In the case of both protected urea and low emissions slurry spreading, greater value is got from the fertiliser or manure as less of the nitrogen is lost up into the atmosphere and therefore fertiliser usage and bills can be cut.  Importantly, forestry and the way we manage our peat soils are making a major contribution by sequestering carbon, with up to 2.6 mt per year allowed to be counted up to 2030.  Both can be sensitive issues which need to be handled correctly, but undoubtedly they are important in this debate.  All farmers can also make a contribution through the planting of hedgerows and native woodlands. Another area where farmers can make a major contribution is through provision of bio or renewable energy, though this has been a slow starter to date. 

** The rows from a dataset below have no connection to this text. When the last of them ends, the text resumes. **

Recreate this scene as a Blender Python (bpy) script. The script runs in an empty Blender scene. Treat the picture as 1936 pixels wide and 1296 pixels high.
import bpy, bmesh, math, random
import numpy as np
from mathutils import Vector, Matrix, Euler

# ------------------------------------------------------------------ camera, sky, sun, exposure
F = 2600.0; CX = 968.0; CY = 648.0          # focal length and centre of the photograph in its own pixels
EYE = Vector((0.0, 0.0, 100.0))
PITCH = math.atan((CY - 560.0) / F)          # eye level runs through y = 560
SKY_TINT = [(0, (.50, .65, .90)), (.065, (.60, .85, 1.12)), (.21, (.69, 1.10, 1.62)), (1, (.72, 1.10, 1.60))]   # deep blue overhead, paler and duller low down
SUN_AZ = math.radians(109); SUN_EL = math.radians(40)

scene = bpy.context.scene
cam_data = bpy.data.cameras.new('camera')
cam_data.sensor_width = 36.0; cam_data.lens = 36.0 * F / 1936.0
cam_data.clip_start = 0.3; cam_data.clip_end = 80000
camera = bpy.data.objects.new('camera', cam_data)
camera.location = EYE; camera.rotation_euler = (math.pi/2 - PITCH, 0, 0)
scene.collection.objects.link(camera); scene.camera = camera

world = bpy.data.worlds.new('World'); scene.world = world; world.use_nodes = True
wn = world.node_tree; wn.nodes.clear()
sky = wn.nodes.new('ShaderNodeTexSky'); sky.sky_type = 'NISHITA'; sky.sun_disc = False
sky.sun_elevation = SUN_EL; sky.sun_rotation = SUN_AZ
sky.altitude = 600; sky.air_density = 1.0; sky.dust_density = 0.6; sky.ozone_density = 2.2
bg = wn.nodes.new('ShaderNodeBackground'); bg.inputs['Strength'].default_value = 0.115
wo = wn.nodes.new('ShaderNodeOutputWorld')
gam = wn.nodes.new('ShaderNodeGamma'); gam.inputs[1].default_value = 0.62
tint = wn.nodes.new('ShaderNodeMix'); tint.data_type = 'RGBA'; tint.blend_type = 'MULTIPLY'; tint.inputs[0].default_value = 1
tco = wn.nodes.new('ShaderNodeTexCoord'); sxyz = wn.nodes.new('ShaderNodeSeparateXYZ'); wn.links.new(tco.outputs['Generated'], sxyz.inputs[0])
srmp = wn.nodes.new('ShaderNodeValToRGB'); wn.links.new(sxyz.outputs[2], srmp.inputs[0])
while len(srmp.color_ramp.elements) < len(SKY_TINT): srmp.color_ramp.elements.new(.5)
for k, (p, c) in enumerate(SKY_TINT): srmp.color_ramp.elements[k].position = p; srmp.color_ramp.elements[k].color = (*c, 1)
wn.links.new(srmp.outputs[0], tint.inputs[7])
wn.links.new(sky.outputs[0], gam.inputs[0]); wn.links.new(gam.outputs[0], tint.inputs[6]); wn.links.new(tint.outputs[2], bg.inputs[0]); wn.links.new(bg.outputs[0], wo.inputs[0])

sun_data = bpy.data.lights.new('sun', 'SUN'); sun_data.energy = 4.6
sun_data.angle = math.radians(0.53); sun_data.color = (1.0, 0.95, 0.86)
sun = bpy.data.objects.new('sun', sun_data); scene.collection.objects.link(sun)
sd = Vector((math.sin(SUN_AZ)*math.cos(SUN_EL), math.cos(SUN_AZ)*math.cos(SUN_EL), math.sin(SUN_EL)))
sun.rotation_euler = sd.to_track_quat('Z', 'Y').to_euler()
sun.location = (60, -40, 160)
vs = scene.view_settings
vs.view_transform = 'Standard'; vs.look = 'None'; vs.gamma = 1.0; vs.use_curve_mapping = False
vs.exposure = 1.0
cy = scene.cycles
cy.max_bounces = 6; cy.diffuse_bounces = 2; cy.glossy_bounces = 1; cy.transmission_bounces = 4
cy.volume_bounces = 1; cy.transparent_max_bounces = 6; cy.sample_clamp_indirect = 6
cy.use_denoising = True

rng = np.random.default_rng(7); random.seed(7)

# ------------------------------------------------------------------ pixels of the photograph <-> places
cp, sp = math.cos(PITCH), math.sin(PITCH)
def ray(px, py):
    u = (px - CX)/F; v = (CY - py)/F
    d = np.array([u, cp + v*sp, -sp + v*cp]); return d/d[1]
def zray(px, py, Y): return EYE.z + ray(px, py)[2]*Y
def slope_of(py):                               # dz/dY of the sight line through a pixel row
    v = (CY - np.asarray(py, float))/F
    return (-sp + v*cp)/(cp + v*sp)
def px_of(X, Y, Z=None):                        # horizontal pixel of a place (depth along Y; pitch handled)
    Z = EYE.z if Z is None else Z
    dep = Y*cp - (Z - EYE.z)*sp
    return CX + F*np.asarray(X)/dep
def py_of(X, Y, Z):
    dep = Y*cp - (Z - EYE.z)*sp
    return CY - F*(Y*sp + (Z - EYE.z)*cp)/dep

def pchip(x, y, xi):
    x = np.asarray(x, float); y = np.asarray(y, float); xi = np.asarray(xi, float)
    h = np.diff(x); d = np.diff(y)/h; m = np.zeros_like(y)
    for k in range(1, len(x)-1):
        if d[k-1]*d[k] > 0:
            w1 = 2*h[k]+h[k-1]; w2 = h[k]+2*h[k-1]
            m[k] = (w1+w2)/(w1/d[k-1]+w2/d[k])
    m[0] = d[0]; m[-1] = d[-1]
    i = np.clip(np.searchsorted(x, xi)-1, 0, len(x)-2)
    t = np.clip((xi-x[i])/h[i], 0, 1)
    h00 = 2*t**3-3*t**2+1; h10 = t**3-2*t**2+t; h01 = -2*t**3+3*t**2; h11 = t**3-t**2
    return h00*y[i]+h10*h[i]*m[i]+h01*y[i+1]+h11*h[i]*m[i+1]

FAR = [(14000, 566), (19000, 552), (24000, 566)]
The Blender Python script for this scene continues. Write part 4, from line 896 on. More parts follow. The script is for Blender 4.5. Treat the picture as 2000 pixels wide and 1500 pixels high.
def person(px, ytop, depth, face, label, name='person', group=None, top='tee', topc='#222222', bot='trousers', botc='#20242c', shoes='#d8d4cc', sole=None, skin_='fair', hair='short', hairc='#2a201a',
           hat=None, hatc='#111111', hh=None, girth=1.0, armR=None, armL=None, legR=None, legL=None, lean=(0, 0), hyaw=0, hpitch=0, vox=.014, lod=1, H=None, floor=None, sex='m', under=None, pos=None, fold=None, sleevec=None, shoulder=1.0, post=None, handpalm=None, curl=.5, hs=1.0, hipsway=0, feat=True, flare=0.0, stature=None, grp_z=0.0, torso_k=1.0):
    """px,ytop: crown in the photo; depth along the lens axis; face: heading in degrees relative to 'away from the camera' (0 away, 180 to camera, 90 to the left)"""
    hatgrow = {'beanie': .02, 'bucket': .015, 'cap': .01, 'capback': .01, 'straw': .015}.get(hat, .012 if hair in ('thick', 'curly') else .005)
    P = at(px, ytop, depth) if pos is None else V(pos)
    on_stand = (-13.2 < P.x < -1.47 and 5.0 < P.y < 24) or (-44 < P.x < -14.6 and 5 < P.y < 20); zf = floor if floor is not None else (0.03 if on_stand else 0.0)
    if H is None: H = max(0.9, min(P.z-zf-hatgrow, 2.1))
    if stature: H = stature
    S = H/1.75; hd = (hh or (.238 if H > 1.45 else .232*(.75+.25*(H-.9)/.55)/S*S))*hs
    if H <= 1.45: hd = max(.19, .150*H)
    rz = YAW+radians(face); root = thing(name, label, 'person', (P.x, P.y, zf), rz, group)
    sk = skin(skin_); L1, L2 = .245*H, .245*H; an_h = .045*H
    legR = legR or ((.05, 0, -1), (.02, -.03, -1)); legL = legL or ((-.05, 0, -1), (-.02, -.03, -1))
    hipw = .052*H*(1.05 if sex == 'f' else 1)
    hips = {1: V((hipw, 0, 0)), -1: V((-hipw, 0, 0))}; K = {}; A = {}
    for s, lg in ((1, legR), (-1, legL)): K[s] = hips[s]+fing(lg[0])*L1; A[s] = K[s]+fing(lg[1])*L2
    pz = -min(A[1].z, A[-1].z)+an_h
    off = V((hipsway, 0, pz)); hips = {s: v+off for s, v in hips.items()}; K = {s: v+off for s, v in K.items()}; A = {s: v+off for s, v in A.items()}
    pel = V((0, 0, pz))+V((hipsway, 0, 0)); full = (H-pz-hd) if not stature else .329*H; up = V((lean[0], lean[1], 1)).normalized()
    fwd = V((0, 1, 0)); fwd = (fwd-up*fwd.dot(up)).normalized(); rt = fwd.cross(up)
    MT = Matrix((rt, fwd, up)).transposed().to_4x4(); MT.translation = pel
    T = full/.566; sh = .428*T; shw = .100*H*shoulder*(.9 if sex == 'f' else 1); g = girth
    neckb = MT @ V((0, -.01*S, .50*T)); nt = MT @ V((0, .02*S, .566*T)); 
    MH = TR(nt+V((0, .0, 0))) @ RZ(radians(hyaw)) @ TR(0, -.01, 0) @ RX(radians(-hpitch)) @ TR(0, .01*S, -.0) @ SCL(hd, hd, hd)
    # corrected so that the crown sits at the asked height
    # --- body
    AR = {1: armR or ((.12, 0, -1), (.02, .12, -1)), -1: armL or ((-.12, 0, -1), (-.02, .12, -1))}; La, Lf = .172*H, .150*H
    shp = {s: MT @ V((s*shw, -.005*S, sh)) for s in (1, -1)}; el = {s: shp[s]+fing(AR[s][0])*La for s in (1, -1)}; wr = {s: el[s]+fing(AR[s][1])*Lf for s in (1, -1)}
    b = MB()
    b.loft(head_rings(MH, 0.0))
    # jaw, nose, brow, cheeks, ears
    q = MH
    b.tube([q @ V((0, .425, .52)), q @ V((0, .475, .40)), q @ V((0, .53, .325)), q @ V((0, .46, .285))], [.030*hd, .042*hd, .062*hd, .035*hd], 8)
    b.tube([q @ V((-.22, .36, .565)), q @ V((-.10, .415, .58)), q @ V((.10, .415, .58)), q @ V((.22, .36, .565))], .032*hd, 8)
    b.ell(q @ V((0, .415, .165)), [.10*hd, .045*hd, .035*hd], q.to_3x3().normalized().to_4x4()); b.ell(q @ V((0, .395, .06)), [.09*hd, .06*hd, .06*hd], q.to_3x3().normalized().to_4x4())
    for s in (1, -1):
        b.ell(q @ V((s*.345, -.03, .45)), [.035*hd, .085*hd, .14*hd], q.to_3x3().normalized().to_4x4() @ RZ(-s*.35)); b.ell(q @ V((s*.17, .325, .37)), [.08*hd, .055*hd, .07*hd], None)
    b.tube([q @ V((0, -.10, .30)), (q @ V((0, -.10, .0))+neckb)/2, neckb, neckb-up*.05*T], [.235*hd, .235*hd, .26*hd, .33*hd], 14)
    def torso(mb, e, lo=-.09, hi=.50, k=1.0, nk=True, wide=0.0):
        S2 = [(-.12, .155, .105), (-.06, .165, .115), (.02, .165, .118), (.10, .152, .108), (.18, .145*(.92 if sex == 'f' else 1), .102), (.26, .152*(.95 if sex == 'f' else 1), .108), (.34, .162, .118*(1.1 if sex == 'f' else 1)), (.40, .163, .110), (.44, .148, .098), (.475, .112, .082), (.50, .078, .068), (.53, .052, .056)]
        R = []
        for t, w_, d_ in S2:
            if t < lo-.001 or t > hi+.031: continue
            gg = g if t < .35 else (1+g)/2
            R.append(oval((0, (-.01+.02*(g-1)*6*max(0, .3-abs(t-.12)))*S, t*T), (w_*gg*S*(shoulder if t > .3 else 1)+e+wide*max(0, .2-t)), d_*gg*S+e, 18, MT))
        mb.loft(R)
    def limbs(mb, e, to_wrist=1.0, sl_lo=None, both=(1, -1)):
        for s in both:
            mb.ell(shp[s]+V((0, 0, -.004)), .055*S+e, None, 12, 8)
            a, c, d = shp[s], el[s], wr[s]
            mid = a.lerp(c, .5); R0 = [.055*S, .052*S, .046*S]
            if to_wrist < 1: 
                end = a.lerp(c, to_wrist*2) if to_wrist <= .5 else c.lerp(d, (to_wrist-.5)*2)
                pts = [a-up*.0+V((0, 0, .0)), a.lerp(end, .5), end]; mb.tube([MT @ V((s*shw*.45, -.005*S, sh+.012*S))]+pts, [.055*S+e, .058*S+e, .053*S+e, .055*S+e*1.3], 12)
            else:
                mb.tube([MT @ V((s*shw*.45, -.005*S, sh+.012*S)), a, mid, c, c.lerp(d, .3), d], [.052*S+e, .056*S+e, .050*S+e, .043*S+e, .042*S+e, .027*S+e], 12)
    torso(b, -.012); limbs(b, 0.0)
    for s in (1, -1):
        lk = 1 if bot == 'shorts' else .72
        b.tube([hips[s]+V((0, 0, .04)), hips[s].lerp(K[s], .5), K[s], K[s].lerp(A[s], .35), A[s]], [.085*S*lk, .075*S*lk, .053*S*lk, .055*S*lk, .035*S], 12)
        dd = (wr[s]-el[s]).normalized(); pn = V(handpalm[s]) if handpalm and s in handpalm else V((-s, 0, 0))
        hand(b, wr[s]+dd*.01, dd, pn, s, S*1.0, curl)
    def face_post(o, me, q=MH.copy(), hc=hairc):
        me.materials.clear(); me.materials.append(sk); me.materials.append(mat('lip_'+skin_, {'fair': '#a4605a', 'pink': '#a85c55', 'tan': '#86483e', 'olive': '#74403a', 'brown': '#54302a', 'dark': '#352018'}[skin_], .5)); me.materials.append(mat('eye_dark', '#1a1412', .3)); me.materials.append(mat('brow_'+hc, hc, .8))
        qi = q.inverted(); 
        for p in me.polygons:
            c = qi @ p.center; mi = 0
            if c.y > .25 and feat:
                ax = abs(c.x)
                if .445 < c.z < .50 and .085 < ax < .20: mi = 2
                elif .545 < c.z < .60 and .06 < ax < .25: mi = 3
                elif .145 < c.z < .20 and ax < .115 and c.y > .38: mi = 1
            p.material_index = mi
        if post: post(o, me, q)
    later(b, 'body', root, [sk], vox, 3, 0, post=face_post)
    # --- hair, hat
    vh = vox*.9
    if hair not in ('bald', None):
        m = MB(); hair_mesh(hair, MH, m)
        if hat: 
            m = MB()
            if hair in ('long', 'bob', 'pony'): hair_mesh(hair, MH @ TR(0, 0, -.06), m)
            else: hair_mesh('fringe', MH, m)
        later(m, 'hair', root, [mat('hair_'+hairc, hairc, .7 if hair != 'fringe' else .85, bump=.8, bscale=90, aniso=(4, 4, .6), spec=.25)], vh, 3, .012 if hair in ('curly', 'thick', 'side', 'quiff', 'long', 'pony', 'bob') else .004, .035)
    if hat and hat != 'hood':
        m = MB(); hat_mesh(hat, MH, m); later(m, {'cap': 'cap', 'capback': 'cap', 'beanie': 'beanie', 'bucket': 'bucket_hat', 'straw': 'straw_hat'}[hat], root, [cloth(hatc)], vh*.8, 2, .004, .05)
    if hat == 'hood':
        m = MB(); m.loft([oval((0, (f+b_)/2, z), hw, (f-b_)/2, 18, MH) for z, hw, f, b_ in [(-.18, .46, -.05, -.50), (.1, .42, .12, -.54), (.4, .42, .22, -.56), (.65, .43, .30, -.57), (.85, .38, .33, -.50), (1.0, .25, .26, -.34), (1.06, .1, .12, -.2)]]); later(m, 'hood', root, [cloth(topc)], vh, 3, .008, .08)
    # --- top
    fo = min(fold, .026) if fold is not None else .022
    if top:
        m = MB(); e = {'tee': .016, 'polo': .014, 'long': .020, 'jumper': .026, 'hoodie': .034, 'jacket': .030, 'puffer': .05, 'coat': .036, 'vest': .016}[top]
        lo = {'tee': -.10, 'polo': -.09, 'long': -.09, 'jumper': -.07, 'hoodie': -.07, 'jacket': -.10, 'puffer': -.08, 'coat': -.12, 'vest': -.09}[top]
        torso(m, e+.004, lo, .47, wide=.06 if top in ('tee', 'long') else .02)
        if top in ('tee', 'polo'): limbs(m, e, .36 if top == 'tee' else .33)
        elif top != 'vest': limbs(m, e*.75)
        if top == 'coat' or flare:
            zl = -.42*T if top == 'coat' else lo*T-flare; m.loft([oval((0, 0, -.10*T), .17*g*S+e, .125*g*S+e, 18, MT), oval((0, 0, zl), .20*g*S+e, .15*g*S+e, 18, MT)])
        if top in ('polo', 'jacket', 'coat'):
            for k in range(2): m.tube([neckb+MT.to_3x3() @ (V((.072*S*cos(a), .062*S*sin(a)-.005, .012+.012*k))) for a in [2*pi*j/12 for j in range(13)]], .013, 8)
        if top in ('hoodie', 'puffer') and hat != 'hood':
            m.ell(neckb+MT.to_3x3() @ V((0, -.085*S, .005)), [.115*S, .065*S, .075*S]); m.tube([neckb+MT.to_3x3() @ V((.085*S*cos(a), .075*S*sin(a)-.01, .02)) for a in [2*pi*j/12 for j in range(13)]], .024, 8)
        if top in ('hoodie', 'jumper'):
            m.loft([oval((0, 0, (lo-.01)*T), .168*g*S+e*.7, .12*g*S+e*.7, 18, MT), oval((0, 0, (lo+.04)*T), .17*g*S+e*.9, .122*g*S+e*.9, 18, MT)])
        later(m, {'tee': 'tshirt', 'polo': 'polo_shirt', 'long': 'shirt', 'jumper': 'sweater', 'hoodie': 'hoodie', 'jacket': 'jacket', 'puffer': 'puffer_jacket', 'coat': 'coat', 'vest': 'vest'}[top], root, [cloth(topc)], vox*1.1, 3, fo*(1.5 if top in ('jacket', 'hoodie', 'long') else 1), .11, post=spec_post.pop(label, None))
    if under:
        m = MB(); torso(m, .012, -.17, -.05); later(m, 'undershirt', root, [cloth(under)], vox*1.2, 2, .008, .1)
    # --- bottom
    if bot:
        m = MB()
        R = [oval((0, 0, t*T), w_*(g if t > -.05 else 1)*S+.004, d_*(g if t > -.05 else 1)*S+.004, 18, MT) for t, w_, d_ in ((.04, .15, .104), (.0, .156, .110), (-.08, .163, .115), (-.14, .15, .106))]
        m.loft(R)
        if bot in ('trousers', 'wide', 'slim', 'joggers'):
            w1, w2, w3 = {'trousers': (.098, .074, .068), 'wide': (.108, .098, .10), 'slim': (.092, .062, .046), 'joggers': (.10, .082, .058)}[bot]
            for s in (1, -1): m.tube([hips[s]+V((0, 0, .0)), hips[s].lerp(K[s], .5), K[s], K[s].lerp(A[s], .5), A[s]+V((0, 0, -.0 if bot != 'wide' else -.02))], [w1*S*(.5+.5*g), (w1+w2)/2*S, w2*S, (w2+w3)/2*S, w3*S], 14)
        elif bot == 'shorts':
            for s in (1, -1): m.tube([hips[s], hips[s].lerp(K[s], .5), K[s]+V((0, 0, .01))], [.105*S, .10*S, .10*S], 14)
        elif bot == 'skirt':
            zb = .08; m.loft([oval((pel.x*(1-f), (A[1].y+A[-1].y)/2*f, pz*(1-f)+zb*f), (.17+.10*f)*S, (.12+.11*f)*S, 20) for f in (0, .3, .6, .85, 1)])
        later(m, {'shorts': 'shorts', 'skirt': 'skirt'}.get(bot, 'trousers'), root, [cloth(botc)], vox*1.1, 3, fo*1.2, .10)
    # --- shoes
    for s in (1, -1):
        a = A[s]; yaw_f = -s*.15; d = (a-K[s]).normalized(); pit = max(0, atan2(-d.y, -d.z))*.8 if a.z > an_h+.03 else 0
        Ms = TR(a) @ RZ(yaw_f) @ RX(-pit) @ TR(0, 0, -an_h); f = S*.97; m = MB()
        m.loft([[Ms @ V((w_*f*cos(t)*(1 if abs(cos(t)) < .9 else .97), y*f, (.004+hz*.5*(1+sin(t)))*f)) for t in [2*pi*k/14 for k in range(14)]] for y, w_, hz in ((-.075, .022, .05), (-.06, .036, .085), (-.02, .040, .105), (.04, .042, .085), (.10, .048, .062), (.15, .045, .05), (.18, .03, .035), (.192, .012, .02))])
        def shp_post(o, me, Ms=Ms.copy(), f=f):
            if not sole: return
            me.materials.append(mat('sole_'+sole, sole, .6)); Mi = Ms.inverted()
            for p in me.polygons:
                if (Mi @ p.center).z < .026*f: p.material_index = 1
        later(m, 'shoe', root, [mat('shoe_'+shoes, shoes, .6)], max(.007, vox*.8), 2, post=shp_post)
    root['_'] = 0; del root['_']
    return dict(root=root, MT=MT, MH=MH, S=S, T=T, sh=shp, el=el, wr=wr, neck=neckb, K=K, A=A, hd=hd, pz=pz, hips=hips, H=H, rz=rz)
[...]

So can we reach the target?  It is ambitious and change is often slow and difficult to achieve, but the targets will have to be achieved.  In agriculture, a whole of sector response will be necessary and policy will need to support change.  The new CAP will have greater targeting of resources (40%) to climate friendly practices.  Teagasc will initiate a major intensive advisory campaign around implementation of the measures in the MACC and will work closely with farmers and all sections of the industry, Bord Bia and the Department in this endeavour.  The sooner the changes are made, the better, as the emissions reduction is in place for a longer period and the savings have longer to add up.  In addition, we will continue our research effort to find new practical solutions that are compatible with good farming.  Given that we are part of a global food system supplying food to a growing population, it is vital that we find ways to grow food production and reduce emissions. 

The main GHG coming from agriculture are:

Methane belched by cattle and sheep as they digest feed in the rumen.

Nitrogen containing fertilisers such as CAN and urea release some nitrous oxide after application.

Animal faeces and especially urine deposited on pastures during grazing release some nitrous oxide.

Manures like slurry release methane and nitrous oxide during storage and land spreading

Diesel for agricultural machinery emits carbon dioxide as does the generation of electricity used on farms.